The men were paid a dollar and a half a day, kept what they found
that was worth having, and allowed the swarms of Italians who hung
about the dumps to do the heavy work for them, letting them have their
pick of the loads for their trouble. To-day Italians contract for the
work, paying large sums to be permitted to do it. The city received
not less than $80,000 last year for the sale of this privilege to the
contractors, who in addition have to pay gangs of their countrymen for
sorting out the bones, rags, tin cans and other waste that are found
in the ashes and form the staples of their trade and their sources of
revenue. The effect has been vastly to increase the power of the
padrone, or his ally, the contractor, by giving him exclusive control
of the one industry in which the Italian was formerly an independent
"dealer," and reducing him literally to the plane of the dump. Whenever
the back of the sanitary police is turned, he will make his home in the
filthy burrows where he works by day, sleeping and eating his meals
under the dump, on the edge of slimy depths and amid surroundings full
of unutterable horror. The city did not bargain to house, though it
is content to board, him so long as he can make the ash-barrels yield
the food to keep him alive, and a vigorous campaign is carried on at
intervals against these unlicensed dump settlements; but the temptation
of having to pay no rent is too strong, and they are driven from one
dump only to find lodgement under another a few blocks farther up or
down the river. The fiercest warfare is waged over the patronage of the
dumps by rival factions represented by opposing contractors, and it has
happened that the defeated party has endeavored to capture by strategy
what he failed to carry by assault. It augurs unsuspected adaptability
in the Italian to our system of self-government that these rivalries
have more than once been suspected of being behind the sharpening of
city ordinances, that were apparently made in good faith to prevent
meddling with the refuse in the ash-barrels or in transit.
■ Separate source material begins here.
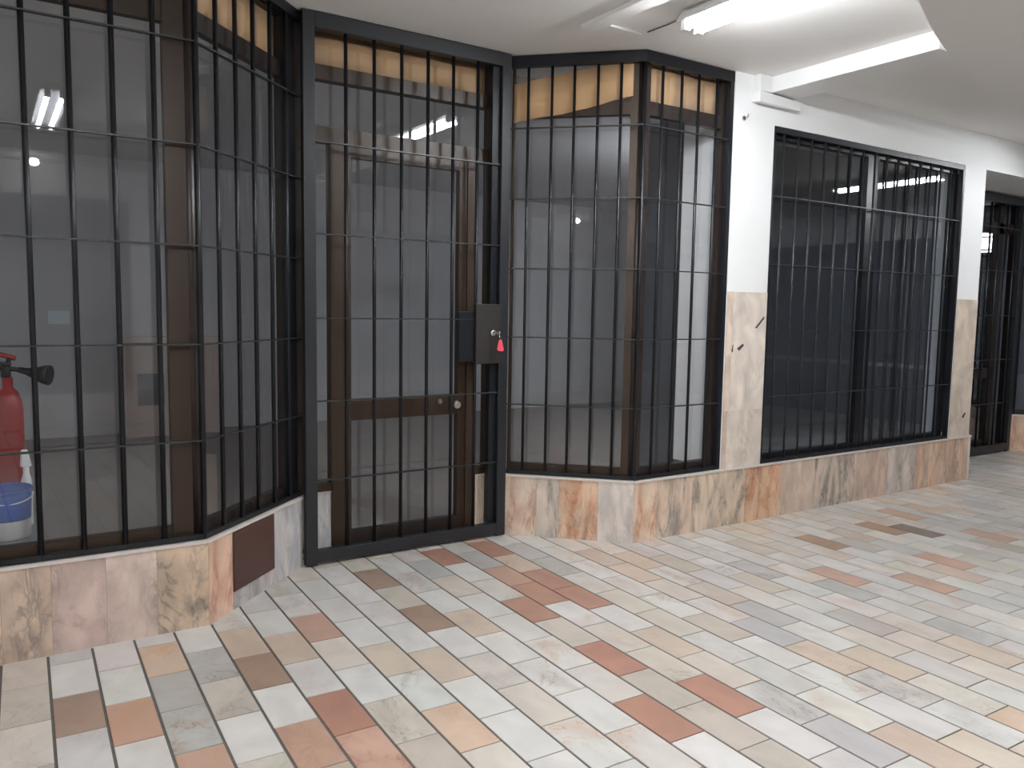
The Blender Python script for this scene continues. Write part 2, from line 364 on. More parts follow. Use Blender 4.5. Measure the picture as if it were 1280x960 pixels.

Did the Italian always adapt himself as readily to the operation of the
civil law as to the manipulation of political "pull" on occasion, he
would save himself a good deal of unnecessary trouble. Ordinarily he is
easily enough governed by authority--always excepting Sunday, when he
settles down to a game of cards and lets loose all his bad passions.
Like the Chinese, the Italian is a born gambler. His soul is in the
game from the moment the cards are on the table, and very frequently
his knife is in it too before the game is ended. No Sunday has passed
in New York since "the Bend" became a suburb of Naples without one or
more of these murderous affrays coming to the notice of the police. As
a rule that happens only when the man the game went against is either
dead or so badly wounded as to require instant surgical help. As to the
other, unless he be caught red-handed, the chances that the police will
ever get him are slim indeed. The wounded man can seldom be persuaded
to betray him. He wards off all inquiries with a wicked "I fix him
myself," and there the matter rests until he either dies or recovers.
If the latter, the community hears after a while of another Italian
affray, a man stabbed in a quarrel, dead or dying, and the police know
that "he" has been fixed, and the account squared.
With all his conspicuous faults, the swarthy Italian immigrant has
his redeeming traits. He is as honest as he is hot-headed. There are
no Italian burglars in the Rogues' Gallery; the ex-brigand toils
peacefully with pickaxe and shovel on American ground. His boy
occasionally shows, as a pick-pocket, the results of his training with
the toughs of the Sixth Ward slums. The only criminal business to which
the father occasionally lends his hand, outside of murder, is a bunco
game, of which his confiding countrymen, returning with their hoard to
their native land, are the victims. The women are faithful wives and
devoted mothers. Their vivid and picturesque costumes lend a tinge of
color to the otherwise dull monotony of the slums they inhabit. The
Italian is gay, light-hearted and, if his fur is not stroked the wrong
way, inoffensive as a child. His worst offence is that he keeps the
stale-beer dives. Where his headquarters is, in the Mulberry Street
Bend, these vile dens flourish and gather about them all the wrecks,
the utterly wretched, the hopelessly lost, on the lowest slope of
depraved humanity. And out of their misery he makes a profit.